The standard circuits $AC^i$, $NC^i$ are constructed using $AND$, $OR$ and $NOT$ of various fan-ins, fan-outs and depths.
What is the comparator gate constituted from?
Structurally why is it believed $NC^i$ is not in any $CC^j$ if $i\geq 1$ and why is it believed $CC^i$ is not in any $NC^j$ if $i\geq 1$ (refer https://arxiv.org/abs/1208.2721 for the conjecture $NC$ and $CC$ are incomparable)?
A comparator circuit is a circuit computing a function on $x_1,\ldots,x_n \in \{0,1\}^n$. The inputs to the circuit are labeled with either constants ($0$ or $1$), inputs ($x_1,\ldots,x_n$) or negated inputs ($\lnot x_1,\ldots,\lnot x_n$). The only allowed gate is a comparator gate, which has two inputs $a,b$ and two outputs $a\land b,a\lor b$. The circuit has no fan-out, that is, an output cannot be duplicated. One of the "wires" is designated as an output (just like a usual circuit).

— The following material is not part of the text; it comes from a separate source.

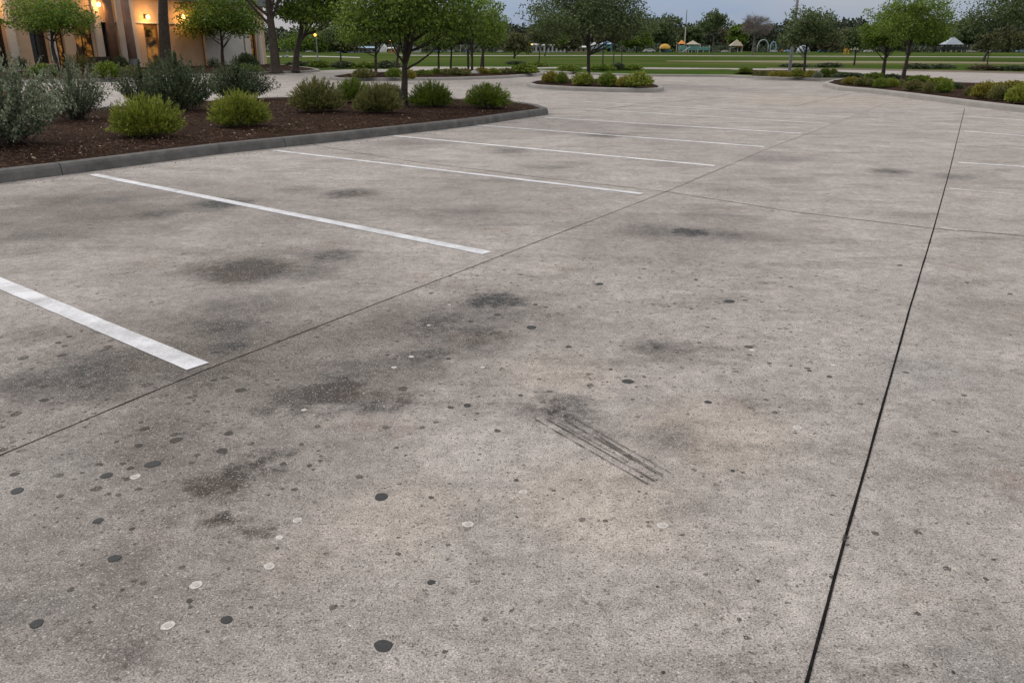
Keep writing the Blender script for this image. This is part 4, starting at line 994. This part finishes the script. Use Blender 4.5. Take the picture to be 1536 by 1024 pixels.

Equivalently, we can represent a comparator circuit as a "straight-line program" with $m$ variables $z_1,\ldots,z_m$, each initialized by a constant, an input, or a negated input. The program itself is a sequence of instructions of the form $$ z_i,z_j \gets z_i \land z_j,z_i \lor z_j. $$ One of the variables $z_o$ is the output of the circuit.
It is believed that CC and NC are incomparable since nobody managed to show that one of them is contained in the other. Usually, such inclusions are either easy or false, though sometimes this intuition is wrong (the best example is SL=L).